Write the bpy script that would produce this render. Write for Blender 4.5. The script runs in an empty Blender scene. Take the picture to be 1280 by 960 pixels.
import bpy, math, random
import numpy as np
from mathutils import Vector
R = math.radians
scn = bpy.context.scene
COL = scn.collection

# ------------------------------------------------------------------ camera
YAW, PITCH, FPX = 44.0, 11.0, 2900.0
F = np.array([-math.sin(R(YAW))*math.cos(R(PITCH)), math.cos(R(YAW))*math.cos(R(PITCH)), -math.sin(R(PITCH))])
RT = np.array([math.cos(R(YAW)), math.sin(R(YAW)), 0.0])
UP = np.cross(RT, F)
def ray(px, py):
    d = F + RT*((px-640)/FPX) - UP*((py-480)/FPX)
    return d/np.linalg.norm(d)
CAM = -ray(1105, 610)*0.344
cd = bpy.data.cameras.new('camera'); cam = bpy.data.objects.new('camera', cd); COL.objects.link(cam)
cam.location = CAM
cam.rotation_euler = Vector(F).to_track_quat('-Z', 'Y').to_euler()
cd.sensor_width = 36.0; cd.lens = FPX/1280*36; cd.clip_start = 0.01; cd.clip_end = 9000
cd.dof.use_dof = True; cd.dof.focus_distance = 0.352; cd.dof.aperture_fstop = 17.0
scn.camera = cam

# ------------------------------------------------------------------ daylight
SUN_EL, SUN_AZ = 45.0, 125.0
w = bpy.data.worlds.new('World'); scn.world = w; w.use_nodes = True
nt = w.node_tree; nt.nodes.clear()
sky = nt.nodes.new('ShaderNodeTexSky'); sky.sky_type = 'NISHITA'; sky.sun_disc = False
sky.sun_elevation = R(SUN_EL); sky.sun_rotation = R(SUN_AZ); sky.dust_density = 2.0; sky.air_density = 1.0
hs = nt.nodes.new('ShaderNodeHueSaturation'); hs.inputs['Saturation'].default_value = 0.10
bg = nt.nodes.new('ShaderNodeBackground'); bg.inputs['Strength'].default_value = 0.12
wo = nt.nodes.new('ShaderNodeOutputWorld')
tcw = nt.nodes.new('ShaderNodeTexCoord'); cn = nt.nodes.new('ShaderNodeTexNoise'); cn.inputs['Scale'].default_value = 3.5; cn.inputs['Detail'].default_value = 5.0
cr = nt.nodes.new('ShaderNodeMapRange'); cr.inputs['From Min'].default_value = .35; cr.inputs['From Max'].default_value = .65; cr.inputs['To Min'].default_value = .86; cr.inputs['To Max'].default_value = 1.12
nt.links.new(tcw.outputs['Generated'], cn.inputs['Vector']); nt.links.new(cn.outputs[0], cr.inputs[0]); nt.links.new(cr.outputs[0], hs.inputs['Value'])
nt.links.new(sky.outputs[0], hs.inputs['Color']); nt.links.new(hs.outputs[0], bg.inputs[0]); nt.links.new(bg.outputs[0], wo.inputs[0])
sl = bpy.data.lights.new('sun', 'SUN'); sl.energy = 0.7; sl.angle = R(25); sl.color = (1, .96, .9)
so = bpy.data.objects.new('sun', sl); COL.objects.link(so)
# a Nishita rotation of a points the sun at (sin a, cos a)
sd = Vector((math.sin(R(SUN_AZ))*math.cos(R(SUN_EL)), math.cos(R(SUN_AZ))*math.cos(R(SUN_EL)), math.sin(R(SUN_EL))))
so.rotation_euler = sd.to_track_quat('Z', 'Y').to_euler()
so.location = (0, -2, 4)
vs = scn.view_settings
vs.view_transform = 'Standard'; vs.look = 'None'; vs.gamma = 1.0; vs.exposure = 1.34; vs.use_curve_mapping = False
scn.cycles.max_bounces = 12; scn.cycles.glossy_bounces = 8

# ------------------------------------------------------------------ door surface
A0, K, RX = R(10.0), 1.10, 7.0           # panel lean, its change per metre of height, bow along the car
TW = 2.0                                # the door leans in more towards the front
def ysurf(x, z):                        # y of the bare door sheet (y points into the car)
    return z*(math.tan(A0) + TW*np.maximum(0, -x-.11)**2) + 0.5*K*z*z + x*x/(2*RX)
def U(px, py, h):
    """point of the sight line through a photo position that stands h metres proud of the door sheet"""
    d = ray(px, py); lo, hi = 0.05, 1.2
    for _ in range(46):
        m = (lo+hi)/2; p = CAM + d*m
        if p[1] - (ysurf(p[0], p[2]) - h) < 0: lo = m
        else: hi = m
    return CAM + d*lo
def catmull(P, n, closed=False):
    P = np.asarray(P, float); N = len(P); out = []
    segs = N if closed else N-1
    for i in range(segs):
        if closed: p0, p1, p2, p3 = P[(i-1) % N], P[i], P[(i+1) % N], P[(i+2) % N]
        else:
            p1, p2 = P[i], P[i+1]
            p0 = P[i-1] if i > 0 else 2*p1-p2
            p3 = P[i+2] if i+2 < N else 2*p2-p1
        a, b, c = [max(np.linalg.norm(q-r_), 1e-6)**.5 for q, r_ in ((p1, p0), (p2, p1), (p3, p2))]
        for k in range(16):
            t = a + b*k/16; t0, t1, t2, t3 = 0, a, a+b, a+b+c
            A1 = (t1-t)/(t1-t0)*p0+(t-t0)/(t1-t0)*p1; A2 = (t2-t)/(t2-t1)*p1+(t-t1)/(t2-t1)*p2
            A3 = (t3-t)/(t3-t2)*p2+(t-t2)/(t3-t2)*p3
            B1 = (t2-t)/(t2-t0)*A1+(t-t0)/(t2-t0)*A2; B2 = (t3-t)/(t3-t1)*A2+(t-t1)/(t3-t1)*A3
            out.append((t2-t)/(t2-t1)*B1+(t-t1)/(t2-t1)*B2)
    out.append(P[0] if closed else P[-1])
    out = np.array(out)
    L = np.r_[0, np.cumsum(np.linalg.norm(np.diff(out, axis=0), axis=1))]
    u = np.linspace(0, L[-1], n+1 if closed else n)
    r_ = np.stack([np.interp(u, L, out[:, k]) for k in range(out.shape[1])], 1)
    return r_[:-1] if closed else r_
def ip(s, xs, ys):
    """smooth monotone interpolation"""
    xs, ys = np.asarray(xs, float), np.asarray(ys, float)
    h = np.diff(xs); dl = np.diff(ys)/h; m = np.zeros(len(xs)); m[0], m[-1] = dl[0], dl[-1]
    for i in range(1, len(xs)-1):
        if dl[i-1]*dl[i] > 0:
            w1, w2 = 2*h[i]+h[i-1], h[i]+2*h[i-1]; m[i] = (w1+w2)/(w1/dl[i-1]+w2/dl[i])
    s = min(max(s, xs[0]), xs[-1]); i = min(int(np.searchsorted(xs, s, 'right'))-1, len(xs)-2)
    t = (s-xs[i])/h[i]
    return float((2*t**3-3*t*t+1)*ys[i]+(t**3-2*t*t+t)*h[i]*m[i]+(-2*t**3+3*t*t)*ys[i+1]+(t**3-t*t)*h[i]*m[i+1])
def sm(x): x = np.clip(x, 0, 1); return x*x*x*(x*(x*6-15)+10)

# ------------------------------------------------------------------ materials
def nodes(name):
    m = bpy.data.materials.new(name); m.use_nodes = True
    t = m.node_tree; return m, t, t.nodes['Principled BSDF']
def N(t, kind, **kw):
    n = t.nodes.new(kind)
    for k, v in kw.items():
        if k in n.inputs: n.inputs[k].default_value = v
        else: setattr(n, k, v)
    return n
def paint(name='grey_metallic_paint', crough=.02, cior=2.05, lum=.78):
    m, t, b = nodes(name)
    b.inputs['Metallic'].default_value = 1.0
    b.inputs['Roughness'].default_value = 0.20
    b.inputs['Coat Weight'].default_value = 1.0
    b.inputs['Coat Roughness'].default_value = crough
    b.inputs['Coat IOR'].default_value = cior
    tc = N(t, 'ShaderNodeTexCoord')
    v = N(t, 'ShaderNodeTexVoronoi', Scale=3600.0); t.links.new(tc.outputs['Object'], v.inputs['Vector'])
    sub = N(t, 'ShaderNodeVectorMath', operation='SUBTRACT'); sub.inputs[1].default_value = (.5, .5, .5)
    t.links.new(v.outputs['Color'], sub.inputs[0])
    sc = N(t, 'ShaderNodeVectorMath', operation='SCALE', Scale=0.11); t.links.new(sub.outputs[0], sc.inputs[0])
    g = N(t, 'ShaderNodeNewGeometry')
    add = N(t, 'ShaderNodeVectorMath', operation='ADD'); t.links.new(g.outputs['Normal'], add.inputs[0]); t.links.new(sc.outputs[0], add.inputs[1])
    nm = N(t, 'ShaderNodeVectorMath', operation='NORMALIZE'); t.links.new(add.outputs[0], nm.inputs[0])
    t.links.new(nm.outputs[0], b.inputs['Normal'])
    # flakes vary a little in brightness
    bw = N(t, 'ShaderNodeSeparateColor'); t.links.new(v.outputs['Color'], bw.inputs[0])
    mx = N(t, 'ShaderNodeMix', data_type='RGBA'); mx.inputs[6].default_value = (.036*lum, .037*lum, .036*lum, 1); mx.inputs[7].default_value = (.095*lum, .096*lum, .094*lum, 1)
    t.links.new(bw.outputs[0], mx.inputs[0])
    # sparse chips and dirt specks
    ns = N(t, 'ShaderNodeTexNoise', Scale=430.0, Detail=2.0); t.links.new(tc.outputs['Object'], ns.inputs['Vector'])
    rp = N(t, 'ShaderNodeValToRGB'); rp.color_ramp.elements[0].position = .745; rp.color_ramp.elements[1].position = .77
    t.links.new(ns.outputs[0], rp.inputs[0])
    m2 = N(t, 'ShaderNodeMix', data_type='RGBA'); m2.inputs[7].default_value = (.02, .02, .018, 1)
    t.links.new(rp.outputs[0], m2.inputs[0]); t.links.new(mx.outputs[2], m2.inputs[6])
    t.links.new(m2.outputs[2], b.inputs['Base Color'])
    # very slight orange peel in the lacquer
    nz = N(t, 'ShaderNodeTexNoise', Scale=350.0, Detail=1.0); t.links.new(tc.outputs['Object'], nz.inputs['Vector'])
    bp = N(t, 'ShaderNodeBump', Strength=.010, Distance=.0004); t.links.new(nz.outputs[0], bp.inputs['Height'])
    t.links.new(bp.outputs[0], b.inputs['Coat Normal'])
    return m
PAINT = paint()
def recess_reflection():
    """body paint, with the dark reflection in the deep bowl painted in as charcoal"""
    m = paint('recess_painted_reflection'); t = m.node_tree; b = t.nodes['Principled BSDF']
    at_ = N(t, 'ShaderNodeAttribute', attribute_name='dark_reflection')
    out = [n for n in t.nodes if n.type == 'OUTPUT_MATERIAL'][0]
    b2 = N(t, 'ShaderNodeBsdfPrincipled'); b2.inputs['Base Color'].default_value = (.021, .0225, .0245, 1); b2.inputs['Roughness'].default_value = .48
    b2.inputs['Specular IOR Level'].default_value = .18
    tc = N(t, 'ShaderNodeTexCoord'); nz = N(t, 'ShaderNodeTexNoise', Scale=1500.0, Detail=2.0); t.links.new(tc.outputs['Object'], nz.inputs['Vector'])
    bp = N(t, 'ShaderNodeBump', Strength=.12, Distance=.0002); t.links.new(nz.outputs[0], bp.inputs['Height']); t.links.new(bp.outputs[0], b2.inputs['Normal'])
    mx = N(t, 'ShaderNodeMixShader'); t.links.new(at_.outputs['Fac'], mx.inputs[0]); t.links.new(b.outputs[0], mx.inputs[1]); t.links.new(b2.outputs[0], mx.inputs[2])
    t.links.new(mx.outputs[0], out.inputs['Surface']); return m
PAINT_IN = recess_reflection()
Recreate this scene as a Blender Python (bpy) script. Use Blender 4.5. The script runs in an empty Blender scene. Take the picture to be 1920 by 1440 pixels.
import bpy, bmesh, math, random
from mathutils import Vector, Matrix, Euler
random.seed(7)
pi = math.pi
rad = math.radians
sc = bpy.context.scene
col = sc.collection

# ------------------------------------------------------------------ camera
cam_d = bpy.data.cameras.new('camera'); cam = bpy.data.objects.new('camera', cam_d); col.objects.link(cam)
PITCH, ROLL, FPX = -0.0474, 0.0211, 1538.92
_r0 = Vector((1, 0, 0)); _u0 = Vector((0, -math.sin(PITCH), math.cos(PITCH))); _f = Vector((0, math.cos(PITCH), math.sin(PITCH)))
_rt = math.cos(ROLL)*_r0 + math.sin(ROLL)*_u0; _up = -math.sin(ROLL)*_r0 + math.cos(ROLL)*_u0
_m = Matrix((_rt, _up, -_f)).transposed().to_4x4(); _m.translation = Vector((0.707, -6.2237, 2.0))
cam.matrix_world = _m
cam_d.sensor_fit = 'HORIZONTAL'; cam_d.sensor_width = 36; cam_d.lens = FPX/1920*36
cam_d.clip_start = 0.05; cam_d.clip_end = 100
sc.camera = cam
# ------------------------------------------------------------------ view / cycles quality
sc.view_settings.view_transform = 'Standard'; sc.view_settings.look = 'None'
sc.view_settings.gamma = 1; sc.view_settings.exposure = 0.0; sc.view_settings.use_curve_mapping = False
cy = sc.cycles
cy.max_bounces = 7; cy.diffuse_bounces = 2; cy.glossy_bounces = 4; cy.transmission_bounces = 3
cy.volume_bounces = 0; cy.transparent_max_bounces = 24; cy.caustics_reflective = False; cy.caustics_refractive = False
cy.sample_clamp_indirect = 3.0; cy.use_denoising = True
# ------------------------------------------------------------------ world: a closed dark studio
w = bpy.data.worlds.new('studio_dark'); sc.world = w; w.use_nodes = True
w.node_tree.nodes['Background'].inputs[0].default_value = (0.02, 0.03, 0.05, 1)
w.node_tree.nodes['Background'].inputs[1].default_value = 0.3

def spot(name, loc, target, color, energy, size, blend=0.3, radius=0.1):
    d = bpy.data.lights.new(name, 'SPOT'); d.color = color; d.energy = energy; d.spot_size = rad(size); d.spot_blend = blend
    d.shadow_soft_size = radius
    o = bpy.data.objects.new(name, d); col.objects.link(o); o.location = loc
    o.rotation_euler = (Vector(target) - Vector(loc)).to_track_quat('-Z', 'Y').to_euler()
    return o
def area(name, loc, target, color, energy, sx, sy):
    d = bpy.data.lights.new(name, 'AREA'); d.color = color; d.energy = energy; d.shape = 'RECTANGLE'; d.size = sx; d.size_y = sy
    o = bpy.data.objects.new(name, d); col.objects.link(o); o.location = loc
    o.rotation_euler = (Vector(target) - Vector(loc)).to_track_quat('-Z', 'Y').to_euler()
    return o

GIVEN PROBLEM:
Report how many lines of the listing above include the word "ShaderNodeTexCoord". Say nothing but the number.

COMPLETED EXERCISE:
3